▸ **Exercise details**: Reproduce the data exactly.
___ Provided material
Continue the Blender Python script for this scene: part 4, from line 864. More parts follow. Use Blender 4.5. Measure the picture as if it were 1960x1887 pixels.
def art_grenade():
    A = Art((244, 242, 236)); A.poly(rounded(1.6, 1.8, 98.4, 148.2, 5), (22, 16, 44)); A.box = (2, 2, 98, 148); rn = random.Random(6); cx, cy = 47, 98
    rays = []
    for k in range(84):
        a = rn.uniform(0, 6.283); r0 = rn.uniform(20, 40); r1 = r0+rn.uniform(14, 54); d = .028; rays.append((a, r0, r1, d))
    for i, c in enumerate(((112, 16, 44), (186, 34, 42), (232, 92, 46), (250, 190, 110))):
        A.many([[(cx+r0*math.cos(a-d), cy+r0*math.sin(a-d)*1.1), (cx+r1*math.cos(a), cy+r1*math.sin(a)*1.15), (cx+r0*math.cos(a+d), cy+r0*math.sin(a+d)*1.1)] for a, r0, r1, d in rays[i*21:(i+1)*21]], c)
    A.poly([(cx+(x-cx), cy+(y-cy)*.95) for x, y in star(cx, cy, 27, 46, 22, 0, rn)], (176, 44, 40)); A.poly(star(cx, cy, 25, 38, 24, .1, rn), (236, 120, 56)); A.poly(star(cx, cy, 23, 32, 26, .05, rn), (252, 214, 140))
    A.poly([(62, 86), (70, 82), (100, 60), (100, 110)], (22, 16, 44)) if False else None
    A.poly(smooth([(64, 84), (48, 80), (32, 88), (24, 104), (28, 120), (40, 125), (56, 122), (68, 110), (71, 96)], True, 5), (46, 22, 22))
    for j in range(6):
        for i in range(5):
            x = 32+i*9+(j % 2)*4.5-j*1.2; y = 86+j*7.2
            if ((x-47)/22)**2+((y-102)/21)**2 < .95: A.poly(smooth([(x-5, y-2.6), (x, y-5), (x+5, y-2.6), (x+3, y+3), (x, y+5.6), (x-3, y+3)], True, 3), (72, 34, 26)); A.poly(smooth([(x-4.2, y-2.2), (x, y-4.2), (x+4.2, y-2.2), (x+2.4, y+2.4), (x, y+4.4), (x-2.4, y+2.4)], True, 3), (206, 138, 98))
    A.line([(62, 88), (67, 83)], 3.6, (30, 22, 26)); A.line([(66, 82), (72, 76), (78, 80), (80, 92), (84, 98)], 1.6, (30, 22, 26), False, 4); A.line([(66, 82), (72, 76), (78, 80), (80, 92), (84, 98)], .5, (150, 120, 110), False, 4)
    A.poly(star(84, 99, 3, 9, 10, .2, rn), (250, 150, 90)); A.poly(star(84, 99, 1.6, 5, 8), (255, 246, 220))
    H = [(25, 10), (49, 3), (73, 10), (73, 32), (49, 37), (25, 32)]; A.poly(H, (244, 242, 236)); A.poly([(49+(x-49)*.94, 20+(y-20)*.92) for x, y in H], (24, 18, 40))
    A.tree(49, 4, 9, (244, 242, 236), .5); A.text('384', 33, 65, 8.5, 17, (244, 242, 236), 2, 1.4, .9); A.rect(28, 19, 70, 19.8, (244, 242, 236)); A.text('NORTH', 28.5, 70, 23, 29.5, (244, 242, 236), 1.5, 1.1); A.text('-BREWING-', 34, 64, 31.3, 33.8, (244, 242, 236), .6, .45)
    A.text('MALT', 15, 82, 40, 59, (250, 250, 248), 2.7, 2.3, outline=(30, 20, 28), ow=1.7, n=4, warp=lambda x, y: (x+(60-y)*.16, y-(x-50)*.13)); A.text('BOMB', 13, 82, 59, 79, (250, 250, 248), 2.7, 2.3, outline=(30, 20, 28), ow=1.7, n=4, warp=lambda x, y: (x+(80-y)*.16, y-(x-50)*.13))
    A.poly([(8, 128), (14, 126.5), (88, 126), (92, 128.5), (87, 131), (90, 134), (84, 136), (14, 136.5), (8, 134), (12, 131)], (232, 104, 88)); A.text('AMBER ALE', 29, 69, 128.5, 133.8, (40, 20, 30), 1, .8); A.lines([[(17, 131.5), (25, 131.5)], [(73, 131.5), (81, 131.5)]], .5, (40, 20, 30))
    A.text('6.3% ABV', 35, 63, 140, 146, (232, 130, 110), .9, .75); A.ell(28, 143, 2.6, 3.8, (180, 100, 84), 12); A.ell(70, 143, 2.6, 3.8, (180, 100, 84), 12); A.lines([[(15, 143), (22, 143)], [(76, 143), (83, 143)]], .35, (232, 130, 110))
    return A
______
▸ **Reply to the exercise**:
Continue the Blender Python script for this scene: part 4, from line 864. More parts follow. Use Blender 4.5. Measure the picture as if it were 1960x1887 pixels.
def art_grenade():
    A = Art((244, 242, 236)); A.poly(rounded(1.6, 1.8, 98.4, 148.2, 5), (22, 16, 44)); A.box = (2, 2, 98, 148); rn = random.Random(6); cx, cy = 47, 98
    rays = []
    for k in range(84):
        a = rn.uniform(0, 6.283); r0 = rn.uniform(20, 40); r1 = r0+rn.uniform(14, 54); d = .028; rays.append((a, r0, r1, d))
    for i, c in enumerate(((112, 16, 44), (186, 34, 42), (232, 92, 46), (250, 190, 110))):
        A.many([[(cx+r0*math.cos(a-d), cy+r0*math.sin(a-d)*1.1), (cx+r1*math.cos(a), cy+r1*math.sin(a)*1.15), (cx+r0*math.cos(a+d), cy+r0*math.sin(a+d)*1.1)] for a, r0, r1, d in rays[i*21:(i+1)*21]], c)
    A.poly([(cx+(x-cx), cy+(y-cy)*.95) for x, y in star(cx, cy, 27, 46, 22, 0, rn)], (176, 44, 40)); A.poly(star(cx, cy, 25, 38, 24, .1, rn), (236, 120, 56)); A.poly(star(cx, cy, 23, 32, 26, .05, rn), (252, 214, 140))
    A.poly([(62, 86), (70, 82), (100, 60), (100, 110)], (22, 16, 44)) if False else None
    A.poly(smooth([(64, 84), (48, 80), (32, 88), (24, 104), (28, 120), (40, 125), (56, 122), (68, 110), (71, 96)], True, 5), (46, 22, 22))
    for j in range(6):
        for i in range(5):
            x = 32+i*9+(j % 2)*4.5-j*1.2; y = 86+j*7.2
            if ((x-47)/22)**2+((y-102)/21)**2 < .95: A.poly(smooth([(x-5, y-2.6), (x, y-5), (x+5, y-2.6), (x+3, y+3), (x, y+5.6), (x-3, y+3)], True, 3), (72, 34, 26)); A.poly(smooth([(x-4.2, y-2.2), (x, y-4.2), (x+4.2, y-2.2), (x+2.4, y+2.4), (x, y+4.4), (x-2.4, y+2.4)], True, 3), (206, 138, 98))
    A.line([(62, 88), (67, 83)], 3.6, (30, 22, 26)); A.line([(66, 82), (72, 76), (78, 80), (80, 92), (84, 98)], 1.6, (30, 22, 26), False, 4); A.line([(66, 82), (72, 76), (78, 80), (80, 92), (84, 98)], .5, (150, 120, 110), False, 4)
    A.poly(star(84, 99, 3, 9, 10, .2, rn), (250, 150, 90)); A.poly(star(84, 99, 1.6, 5, 8), (255, 246, 220))
    H = [(25, 10), (49, 3), (73, 10), (73, 32), (49, 37), (25, 32)]; A.poly(H, (244, 242, 236)); A.poly([(49+(x-49)*.94, 20+(y-20)*.92) for x, y in H], (24, 18, 40))
    A.tree(49, 4, 9, (244, 242, 236), .5); A.text('384', 33, 65, 8.5, 17, (244, 242, 236), 2, 1.4, .9); A.rect(28, 19, 70, 19.8, (244, 242, 236)); A.text('NORTH', 28.5, 70, 23, 29.5, (244, 242, 236), 1.5, 1.1); A.text('-BREWING-', 34, 64, 31.3, 33.8, (244, 242, 236), .6, .45)
    A.text('MALT', 15, 82, 40, 59, (250, 250, 248), 2.7, 2.3, outline=(30, 20, 28), ow=1.7, n=4, warp=lambda x, y: (x+(60-y)*.16, y-(x-50)*.13)); A.text('BOMB', 13, 82, 59, 79, (250, 250, 248), 2.7, 2.3, outline=(30, 20, 28), ow=1.7, n=4, warp=lambda x, y: (x+(80-y)*.16, y-(x-50)*.13))
    A.poly([(8, 128), (14, 126.5), (88, 126), (92, 128.5), (87, 131), (90, 134), (84, 136), (14, 136.5), (8, 134), (12, 131)], (232, 104, 88)); A.text('AMBER ALE', 29, 69, 128.5, 133.8, (40, 20, 30), 1, .8); A.lines([[(17, 131.5), (25, 131.5)], [(73, 131.5), (81, 131.5)]], .5, (40, 20, 30))
    A.text('6.3% ABV', 35, 63, 140, 146, (232, 130, 110), .9, .75); A.ell(28, 143, 2.6, 3.8, (180, 100, 84), 12); A.ell(70, 143, 2.6, 3.8, (180, 100, 84), 12); A.lines([[(15, 143), (22, 143)], [(76, 143), (83, 143)]], .35, (232, 130, 110))
    return A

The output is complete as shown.